The Future Internet PPP takes this approach one step further, moving research closer to innovation. The real challenge here is the now clichéd shift from working in silos to collaborations. That it is a cliché does not make it any less real.

In essence this means that the Future Internet PPP is a pathfinder initiative to get this systematic action going. With this PPP, we intend to provide a versatile and open communication and computing platform. The real added value here is that we take a generic and large scale approach at EU level.

Openness is central to the success of the initiative. The PPP targets multiple use cases ranging far beyond the sole ICT sector. For example, it involves new players in the Internet value chain, such as health professionals, transport actors, and many other sectors of public utility. This is a very powerful model which we see taking off in other areas as well. Take San Francisco and the issue of public sector information. In the second half of 2010 San Francisco created regulations mandating open data, and made some software development tools available to the public. Citizens have taken ownership of these facilities and created numerous applications that use the city's data. There are many examples like this around the world like Data.gov.uk, in Eindhoven in the Netherlands or the Apps4Berlin initiative in Germany.

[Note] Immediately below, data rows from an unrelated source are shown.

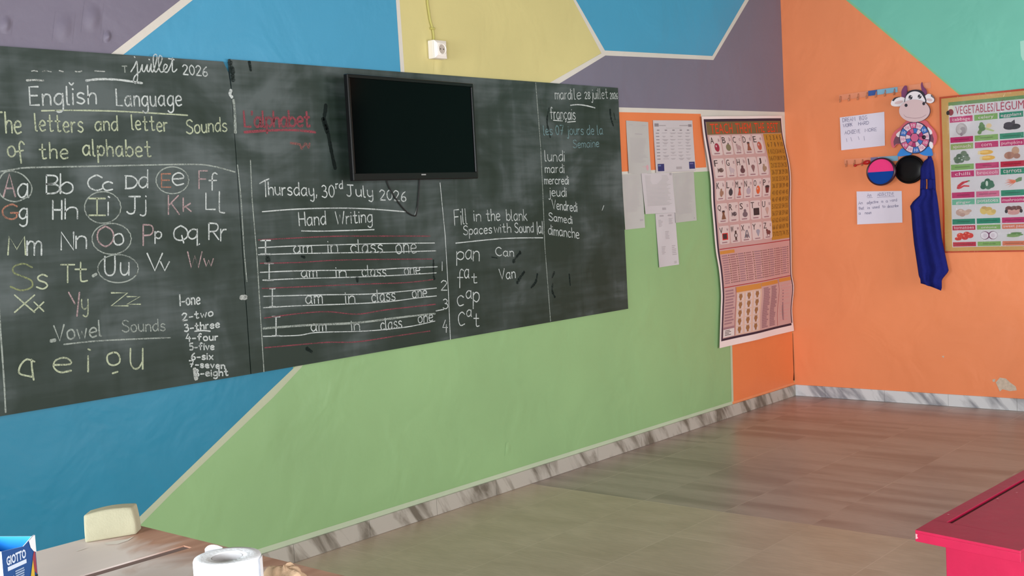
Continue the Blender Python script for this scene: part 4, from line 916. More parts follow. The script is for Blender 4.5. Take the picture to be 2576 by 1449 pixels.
        E(0, .5, .6, .28, (206, 150, 146), 7); E(-.75, .2, .16, .3, (60, 44, 50), 8); E(.8, .2, .16, .3, (60, 44, 50), 8)
    elif name in ('tomatoes', 'radish', 'beetroot'):
        for k, (a, b) in enumerate(((-.65, .5), (-.4, -.1), (.3, -.3), (.65, -.05), (.1, .25))): E(a, b, .38, .5 if k else .35, (214, 58, 48) if k % 2 else (204, 46, 42), k * 2); E(a - .1, b - .25, .1, .1, (234, 140, 120), k * 2 + 1)
    elif name in ('onions', 'garlic'):
        for k, a in enumerate((-.42, .42)): E(a, 0, .5, .78, (120, 60, 96), k * 3); E(a + (.06 if a < 0 else -.06) * -1, 0, .42, .68, (226, 216, 222), k * 3 + 1); E(a, .05, .22, .4, (212, 196, 206), k * 3 + 2)
    else:
        E(.1, 0, .9, .24, (112, 148, 88), 0, -.35); E(-.1, .25, .7, .2, (130, 160, 100), 1, -.3); E(.25, -.3, .6, .16, (96, 134, 80), 2, -.4)
rv = [.130, .302, .476, .655, .823, .965]
VT = vi((232, 206, 214))
for r in range(5):
    for c_ in range(4):
        name, ct_, cb = VEG[r][c_]
        a, b_ = cols[c_] + .007, cols[c_ + 1] - .007; v0, v1 = rv[r] + .004, rv[r + 1] - .004; hh = v1 - v0
        p = Print(vg); p.rect(a, v0, b_, v0 + hh * .22, vi(ct_), .0010, 3, 1); p.rect(a, v1 - hh * .21, b_, v1, vi(cb), .0010, 3, 1)
        wd = b_ - a; tl = min(.9, .11 * len(name)); mid = (a + b_) / 2
        dsc = any(q in 'gpyqj' for q in name); asc = any(q in 'bdfhklt' for q in name)
        p.text(name, mid - wd * tl / 2, v0 + hh * (.045 if asc else .075), mid + wd * tl / 2, v0 + hh * (.20 if dsc else .165), VT, .0016)
        p.rect(mid - wd * tl * .42, v1 - hh * .125, mid + wd * tl * .42, v1 - hh * .085, vi(tuple(int(q * .8) for q in cb)), .0016)
        pn = put(p.mb, 'vegetable_panel', vp, 'panel picturing ' + name)
        p = Print(vg); veggie(p, name, mid, (v0 + v1) / 2, wd * .40, hh * .25); put(p.mb, 'picture', pn)
# loose wrinkles of the clear cover
CLR = bpy.data.materials.new('clear_film'); CLR.use_nodes = True; nt = CLR.node_tree; N = nt.nodes; L = nt.links; N.remove(N['Principled BSDF'])
out = N['Material Output']; tr = N.new('ShaderNodeBsdfTransparent'); gl = N.new('ShaderNodeBsdfGlossy'); gl.inputs['Roughness'].default_value = .06
n1 = N.new('ShaderNodeTexVoronoi'); n1.feature = 'SMOOTH_F1'; n1.inputs['Scale'].default_value = 17; n1.inputs['Smoothness'].default_value = .25
nz = N.new('ShaderNodeTexNoise'); nz.inputs['Scale'].default_value = 9; nz.inputs['Detail'].default_value = 3; nz.inputs['Distortion'].default_value = 1.5
tc = N.new('ShaderNodeTexCoord'); L.new(tc.outputs['Object'], nz.inputs['Vector']); L.new(nz.outputs['Color'], n1.inputs['Vector'])
bp = N.new('ShaderNodeBump'); bp.inputs['Strength'].default_value = .8; bp.inputs['Distance'].default_value = .02; L.new(n1.outputs['Distance'], bp.inputs['Height']); L.new(bp.outputs[0], gl.inputs['Normal'])
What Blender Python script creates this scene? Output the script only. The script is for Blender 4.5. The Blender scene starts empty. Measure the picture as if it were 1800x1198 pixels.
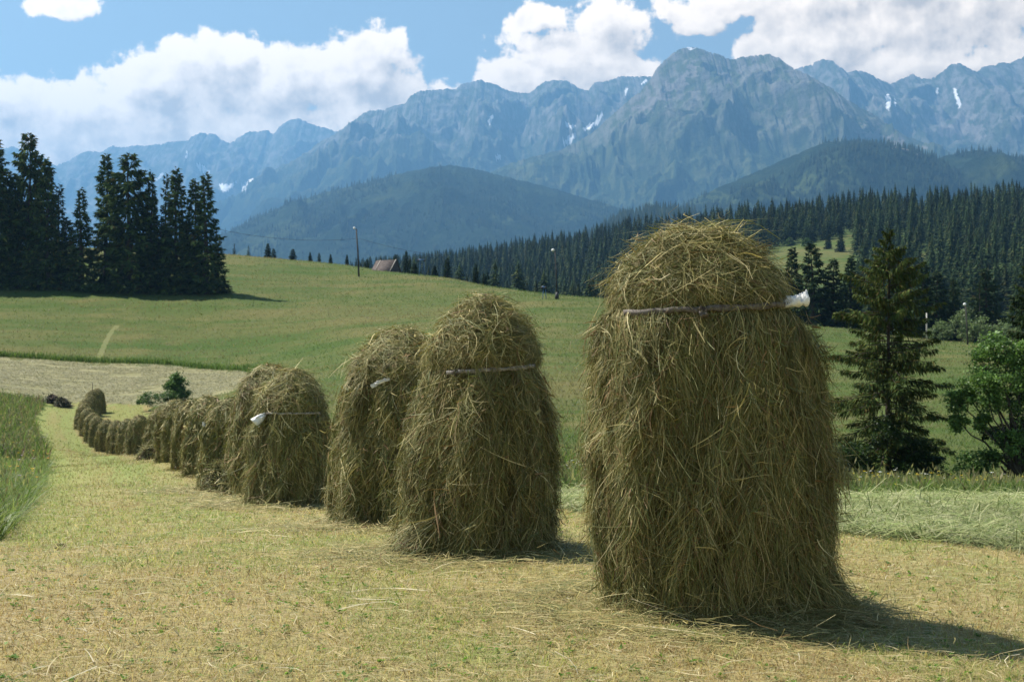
import bpy, math, random
import numpy as np

# ------------------------------------------------------------------ camera, sky, sun, exposure
F = 2473.0            # focal length in photo pixels (1800 wide)
HZ = 620.0            # photo row of the horizon
CAMH = 1.5
scene = bpy.context.scene
C = scene.collection
R = np.random.default_rng(11)
random.seed(11)

cam_d = bpy.data.cameras.new("camera")
cam_d.sensor_width = 36.0
cam_d.lens = 36.0 * F / 1800.0
cam_d.shift_y = (HZ - 599.0) / 1800.0
cam_d.clip_start = 0.1
cam_d.clip_end = 60000.0
cam_d.dof.use_dof = True
cam_d.dof.focus_distance = 8.6
cam_d.dof.aperture_fstop = 8.0
cam = bpy.data.objects.new("camera", cam_d)
cam.location = (0, 0, 0)
cam.rotation_euler = (math.radians(90), 0, 0)
C.objects.link(cam)
scene.camera = cam

SUN_EL = math.radians(54)
SUN_DIR = np.array([-0.905 * math.cos(SUN_EL), 0.425 * math.cos(SUN_EL), math.sin(SUN_EL)])
SUN_DIR /= np.linalg.norm(SUN_DIR)
sun_d = bpy.data.lights.new("sun", 'SUN')
sun_d.energy = 5.0
sun_d.angle = math.radians(0.5)
sun_d.color = (1.0, 0.95, 0.86)
sun = bpy.data.objects.new("sun", sun_d)
C.objects.link(sun)
from mathutils import Vector
sun.rotation_euler = Vector(tuple(SUN_DIR)).to_track_quat('Z', 'Y').to_euler()

vs = scene.view_settings
vs.view_transform = 'Standard'
vs.look = 'None'
vs.exposure = 0.95
vs.gamma = 1.0
vs.use_curve_mapping = False
scene.cycles.use_denoising = True
scene.cycles.denoiser = 'OPENIMAGEDENOISE'
scene.cycles.max_bounces = 5
scene.cycles.diffuse_bounces = 3
scene.cycles.glossy_bounces = 1
scene.cycles.transmission_bounces = 3
scene.cycles.volume_bounces = 0
scene.cycles.transparent_max_bounces = 4
scene.cycles.caustics_reflective = False
scene.cycles.caustics_refractive = False

# ---------------- node helpers
class NT:
    def __init__(s, tree):
        s.t = tree; s.n = tree.nodes; s.l = tree.links
    def new(s, typ, **kw):
        n = s.n.new(typ)
        for k, v in kw.items():
            setattr(n, k, v)
        return n
    def put(s, sock, v):
        if hasattr(v, 'is_linked') or isinstance(v, bpy.types.NodeSocket):
            s.l.new(v, sock)
        else:
            sock.default_value = v
    def math(s, op, a, b=0.0, c=None, clamp=False):
        n = s.new('ShaderNodeMath', operation=op, use_clamp=clamp)
        s.put(n.inputs[0], a); s.put(n.inputs[1], b)
        if c is not None: s.put(n.inputs[2], c)
        return n.outputs[0]
    def vmath(s, op, a, b=(0, 0, 0)):
        n = s.new('ShaderNodeVectorMath', operation=op)
        s.put(n.inputs[0], a); s.put(n.inputs[1], b)
        return n.outputs[0]
    def mix(s, f, a, b, blend='MIX'):
        n = s.new('ShaderNodeMix', data_type='RGBA', blend_type=blend)
        s.put(n.inputs[0], f)
        s.put(n.inputs[6], a if not isinstance(a, tuple) else (*a, 1.0)[:4])
        s.put(n.inputs[7], b if not isinstance(b, tuple) else (*b, 1.0)[:4])
        return n.outputs[2]
    def noise(s, vec, scale, detail=4.0, rough=0.55, color=False, dist=0.0):
        n = s.new('ShaderNodeTexNoise')
        if vec is not None: s.put(n.inputs['Vector'], vec)
        n.inputs['Scale'].default_value = scale
        n.inputs['Detail'].default_value = detail
        n.inputs['Roughness'].default_value = rough
        n.inputs['Distortion'].default_value = dist
        return n.outputs['Color' if color else 'Fac']
    def ramp(s, f, lo, hi, smooth=True):
        n = s.new('ShaderNodeMapRange')
        if smooth: n.interpolation_type = 'SMOOTHSTEP'
        s.put(n.inputs[0], f); n.inputs[1].default_value = lo; n.inputs[2].default_value = hi
        n.inputs[3].default_value = 0.0; n.inputs[4].default_value = 1.0
        return n.outputs[0]
    def comb(s, x, y, z):
        n = s.new('ShaderNodeCombineXYZ')
        s.put(n.inputs[0], x); s.put(n.inputs[1], y); s.put(n.inputs[2], z)
        return n.outputs[0]
    def sep(s, v):
        n = s.new('ShaderNodeSeparateXYZ'); s.put(n.inputs[0], v)
        return n.outputs
    def attr(s, name):
        return s.new('ShaderNodeAttribute', attribute_name=name)

# ---------------- world: Nishita sky with cumulus clouds by direction
world = bpy.data.worlds.new("World")
scene.world = world
world.use_nodes = True
W = NT(world.node_tree)
W.n.clear()
SKY_STRENGTH = 0.070
sky = W.new('ShaderNodeTexSky', sky_type='NISHITA')
sky.sun_disc = False
sky.sun_elevation = SUN_EL
sky.sun_rotation = math.atan2(SUN_DIR[0], SUN_DIR[1])
sky.altitude = 900.0
sky.air_density = 1.0
sky.dust_density = 0.6
sky.ozone_density = 1.6

def cloud_group():
    g = bpy.data.node_groups.new("cloud_density", 'ShaderNodeTree')
    g.interface.new_socket("Vector", in_out='INPUT', socket_type='NodeSocketVector')
    g.interface.new_socket("Density", in_out='OUTPUT', socket_type='NodeSocketFloat')
    G = NT(g)
    gi = G.new('NodeGroupInput'); go = G.new('NodeGroupOutput')
    v = gi.outputs[0]
    warp = G.noise(v, 9.0, 3.0, 0.5, color=True)
    wv = G.vmath('MULTIPLY', G.vmath('SUBTRACT', warp, (0.5, 0.5, 0.5)), (0.07, 0.05, 0.0))
    vv = G.vmath('ADD', v, wv)
    # (px, py, rx, ry) of the cloud masses, turned into azimuth / elevation
    blobs = [(470, 165, 240, 85), (615, 128, 118, 82), (400, 118, 95, 66), (500, 130, 110, 60), (150, 225, 260, 70),
             (300, 190, 130, 75), (20, 215, 190, 85), (350, 250, 380, 80), (120, 265, 260, 70), (620, 215, 160, 60), (130, 22, 78, 34), (690, 170, 70, 55),
             (1010, 100, 135, 84), (1050, 40, 95, 58), (930, 140, 140, 46), (1095, 128, 66, 46), (950, 35, 80, 34), (860, 165, 150, 44),
             (1480, 75, 260, 85), (1700, 60, 240, 110), (1330, 92, 95, 58), (1290, 12, 150, 34), (1560, -10, 320, 60),
             (1640, 140, 330, 60), (1950, 90, 220, 100), (-200, 180, 200, 80), (1240, 40, 60, 26)]
    d = None
    for (px, py, rx, ry) in blobs:
        a = math.atan((px - 900) / F); e = math.atan((HZ - py) / F)
        q = G.vmath('MULTIPLY', G.vmath('SUBTRACT', vv, (a, e, 0)), (F / rx, F / ry, 0.0))
        n = G.new('ShaderNodeVectorMath', operation='LENGTH'); G.put(n.inputs[0], q)
        f = G.math('SUBTRACT', 1.0, n.outputs['Value'])
        d = f if d is None else G.math('SMOOTH_MAX', d, f, 0.15)
    n1 = G.noise(v, 17.0, 9.0, 0.58)
    n2 = G.noise(v, 55.0, 7.0, 0.6)
    bil = G.math('ADD', G.math('MULTIPLY', G.math('SUBTRACT', n1, 0.5), 2.2), G.math('MULTIPLY', G.math('SUBTRACT', n2, 0.5), 1.35))
    d = G.math('ADD', d, bil)
    G.put(go.inputs[0], d)
    return g

tc = W.new('ShaderNodeTexCoord')
s_ = W.sep(tc.outputs['Generated'])
az = W.math('ARCTAN2', s_[0], s_[1])
el = W.math('ARCSINE', s_[2])
P = W.comb(az, el, 0.0)
cg = cloud_group()
def dens(vec):
    n = W.new('ShaderNodeGroup'); n.node_tree = cg
    W.put(n.inputs[0], vec); return n.outputs[0]
d0 = dens(P)
d1 = dens(W.vmath('ADD', P, (-0.011, 0.016, 0.0)))
d2 = dens(W.vmath('ADD', P, (-0.004, 0.005, 0.0)))
alpha = W.ramp(d0, 0.05, 0.30)
lit = W.math('ADD', 0.74, W.math('ADD', W.math('MULTIPLY', W.math('SUBTRACT', d0, d1), 0.85), W.math('MULTIPLY', W.math('SUBTRACT', d0, d2), 0.7)))
lit = W.math('SUBTRACT', lit, W.math('MULTIPLY', W.ramp(d0, 0.35, 1.2), 0.42), clamp=True)
lit = W.math('SUBTRACT', lit, W.math('MULTIPLY', W.math('MULTIPLY', W.ramp(W.noise(P, 20.0, 5.0, 0.6), 0.46, 0.64), W.ramp(d0, 0.25, 0.9)), 0.42), clamp=True)
CLOUD_W, CLOUD_D = (1.24, 1.00, 0.74), (0.52, 0.40, 0.28)
ccol = W.mix(lit, CLOUD_D, CLOUD_W)
skyc = W.vmath('MULTIPLY', sky.outputs[0], (SKY_STRENGTH * 1.34, SKY_STRENGTH * 1.12, SKY_STRENGTH * 0.86))
col = W.mix(alpha, skyc, ccol)
bg = W.new('ShaderNodeBackground'); W.put(bg.inputs['Color'], col); bg.inputs['Strength'].default_value = 1.0
wo = W.new('ShaderNodeOutputWorld'); W.l.new(bg.outputs[0], wo.inputs[0])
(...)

Public actors have a key role

I cannot stress enough how much of a catalyst the public sector is in these fields. And given this enabling role public sector bodies should also take their responsibilities in the definition and choice of relevant standards. I believe that they should use their role to ensure the openness of platforms and hence maximum room for user-driven innovation.

Standards and openness are consequently a key requirement

They are key conditions for the success of the Future Internet PPP, and we know industry is open to this model. The next step is a shared process in which knowledge is made available openly and transparently for all to develop Internet-based products and services on the new platform. The Future Internet PPP is implemented under the EU's framework programme for research which comes with a set of IPR provisions. Knowledge generated by the initiatives will primarily be exploited by participants. But it is also foreseen that the platform functionalities will be specified in technical documents and can be implemented by all third parties under fair, reasonable and non-discriminatory conditions.The approach of this PPP therefore fully reconciles IPR protection with openness requirements.

Where are we today?

So, now that the first call for funding applications has closed, we must set about awarding the funding by Easter 2011, and I will ensure that we stick to this timetable. While the expected funding, about €300m, may seem only a drop in the Internet ocean, it can be enough to create a very positive dynamic amongst Europe's Internet innovators.

Our collective task is to create momentum and avoid fragmentation. More and more sectors are joining the Internet value chain; it is our job to find ways to talk to them; to bring them into the tent.

The future Internet is a future of technologies, built on many standards, involving many sectors - I am convinced that the potential for innovation on top of this open platform goes well beyond what is achieved on the current Internet.